Client stories

How Infopro Digital's QA manager stopped guessing what was automated

From unreadable scripts to a team that writes its own tests, in plain language, without engineers in the loop.

The Challenge

Automation was a black box, even for the QA manager. Manual and automation QA teams worked in silos. Tests started as manual cases that were then translated into Java, and the QA manager had no visibility into what was actually covered. A separate tool was needed just to bridge code and humans. Slow, opaque, and hard to scale.

The Solution

Tests anyone can write, read, and own. Thunders replaced the code-first model with tests that read like sentences, not code, giving the QA manager full visibility and control over every test. No Java, no middleware, no translation layer.

Key results

~100 tests

built by the QA team itself, no automation engineers required

Product Owners

starting to automate their own user stories from the build phase, removing the QA bottleneck

QA expanded

from a specialist function to a cross-team practice

Before Thunders

Two teams, one tool in the middle, and no visibility. Infopro Digital runs complex B2B data and media products. Their QA process ran on a split model: manual testers wrote the test cases, automation engineers translated them into Java. The pipeline worked slowly. And it left a critical gap: the QA manager couldn't read the code, so she had no way to check whether the automation actually matched what the manual team had specified. To get better visibility, the team added a third layer, just to connect the automation to something human-readable. Every test involved three handoffs before it was done. The overhead was real, and the process didn't scale. Meanwhile, AI was changing everything around QA. Hanen saw it clearly: if AI was reshaping development and every other function, testing couldn't stay frozen in place.

Implementation

Starting with the hard problems first. One of the first challenges they tackled with Thunders was automating graphical pages, reading stamps on documents, extracting dates, and identifying who signed. Tests that classical automation simply couldn't do, Thunders handled them. The rollout started with testers and the QA manager, then began expanding to product owners. The goal from the start was structural: get POs writing tests for their own user stories, directly from the build phase, without waiting for the QA team to pick it up downstream.

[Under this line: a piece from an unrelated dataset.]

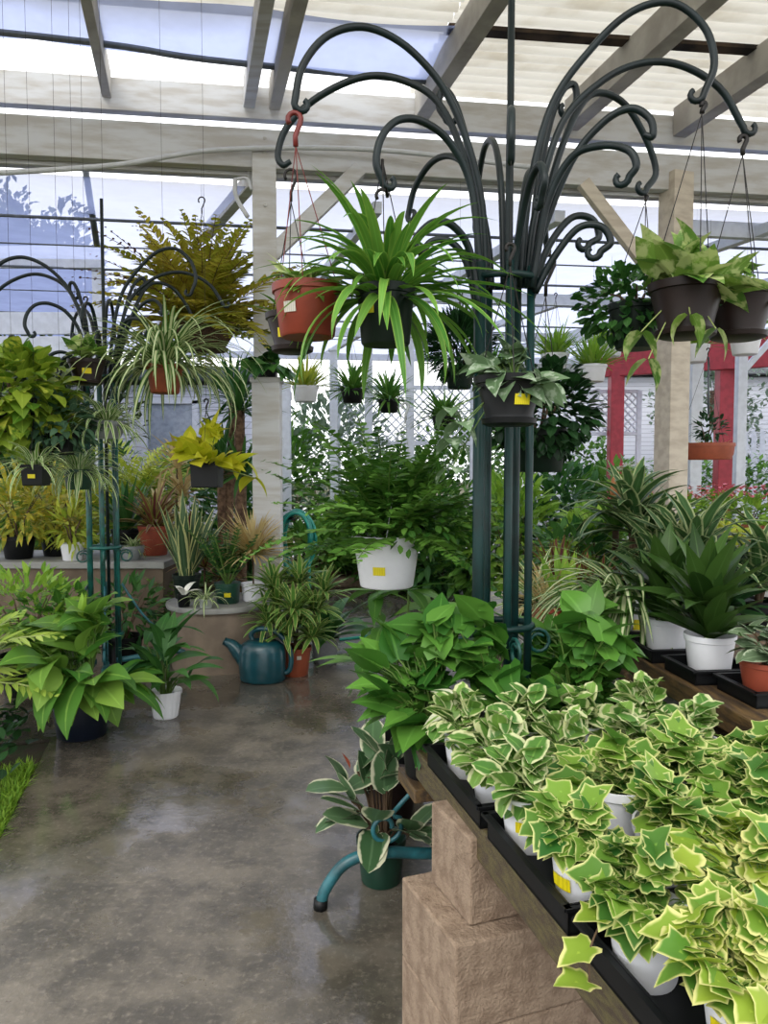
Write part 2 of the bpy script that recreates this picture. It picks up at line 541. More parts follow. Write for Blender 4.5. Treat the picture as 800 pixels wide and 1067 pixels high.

It's a revolution for QA. It's a testing culture, not just a tool.

Hanen Khalfaoui

QA Manager @InfoproDigital

Result

A team that automates on its own, and a new definition of QA. The team built around 100 tests on their own in a few months, without hand-holding. That alone was the big surprise. Tests that would have taken weeks to write were live quickly, and they went further than classical tests ever had. The bigger shift is cultural. QA at Infopro Digital is no longer a function that sits at the end of the pipeline. It's becoming something the whole product team participates in, managers, testers, and product owners, all working in the same tool, in the same language. For Hanen, that's the point. Thunders changes who testing belongs to.